Vera, un rôle en or pour Karin Viard : captation intégrale
La pièce est une épopée capitaliste crue, traduite par Alena Sluneckova et montée par Martial di Fonzo Bo et Elise Vigier.
Son auteur le dramaturge et cinéaste tchèque au regard corrosif, Petr Zelenka y dresse le portrait sans concession d’une carriériste cynique qui va être broyée par le système après l’avoir propulsée au sommet. Et à travers elle, c’est la dénonciation d’une société tchèque qui est passée du communisme au libéralisme économique sans foi ni loi.

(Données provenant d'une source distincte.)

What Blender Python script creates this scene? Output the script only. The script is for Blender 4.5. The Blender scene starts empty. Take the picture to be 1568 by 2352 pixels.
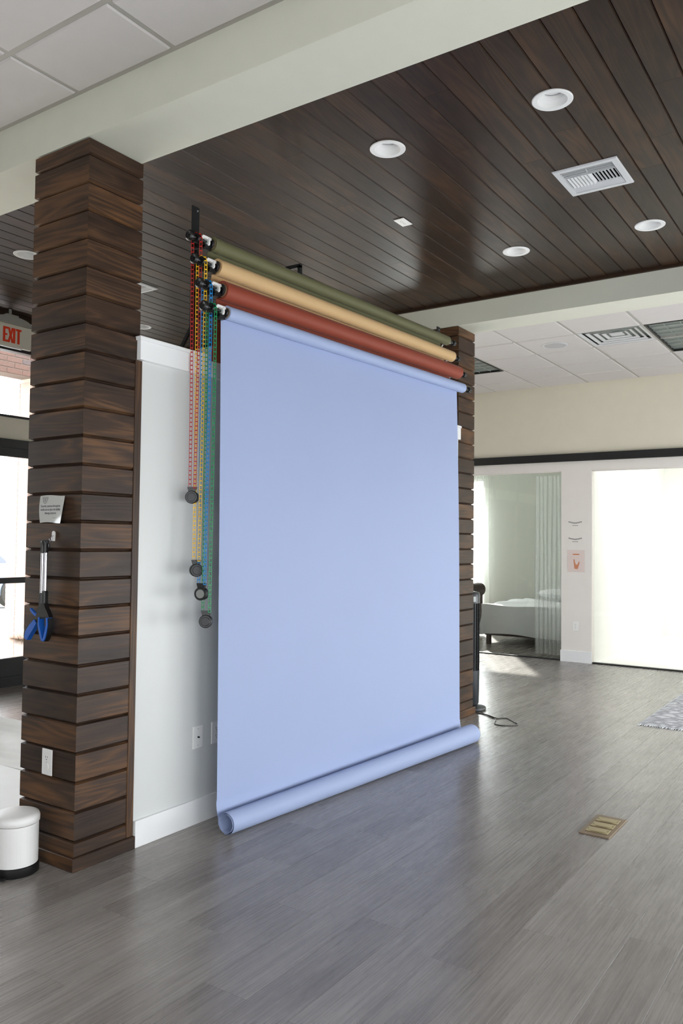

Un rôle en or pour Karin Viard.
Vera (Karin Viard) est directrice d’une agence de casting pour comédiens à Prague.
C’est une femme dure et sans scrupule qui va user, abuser de tout, céder au pire pour renforcer son pouvoir et sa réussite sociale, congédiant un acteur en même temps qu’elle en recrute un autre, maternant l’un, avant d’humilier l’autre.
Une descente aux enfers
Son entreprise est leader quand elle décide de fusionner avec une autre agence, plus grande encore, basée en Grande-Bretagne.
La décision de trop qui inaugurera sa descende aux enfers et la verra se faire éjecter de son poste avant de finir par tout perdre.
Le texte de Zelenka s’apparente à l’univers de certains films de Fassbinder : le secret de Véronica Voss par exemple, un monde exposé, brillant, celui des stars, qui cache le plus sombre, le plus putréfié, derrière la fine pellicule de l’image.
On est d’entrée aux prises avec une réalité exagérée, un monde clos qui s’autodétruit, qui s’asphyxie.
Phénoménale Karin Viard
Perchée sur ses hauts talons aiguilles et moulée dans une jupe en cuir bordeaux qui jure avec le satin violet de son chemisier, Vera se panne devant son père que le « monde est merveilleux » car elle vient de signer la fusion avec Global Casting, lequel reste pourtant sceptique quant au bonheur réel de sa fille si fière de lui offrir pour son anniversaire une guitare de prix.
Par l’exagération qu’il donne aux situations, l’omniprésence de la mort ou le comique de chaque scène, Zelenka donne une dimension décalée et grinçante au récit. Et la trame de la fable avec sa surenchère est source permanente d’intranquillité.
L’assurance de Vera, sa totale autosatisfaction, son sentiment de puissance et de maîtrise absolue impriment la catastrophe à venir.
Découpée sous forme de séquences qui s’enchaînent comme dans un film, la mise en scène électrique, place Véra au centre d’un dangereux tourbillon que matérialisent les cinq acteurs qui se relaient autour d’elles dans de multiples rôles et différents lieux.
Par un jeu rythmé et endiablé, les acteurs Helena Noguerra, Lou Valentini, Rodolfo De Sousa, Pierre Maillet et Marcial Di Fonzo Bo s’emparent avec brio et second degré des enjeux des situations, emmenés par une Karin Viard, phénoménale, en femme de pouvoir à l’assurance explosée et brisée.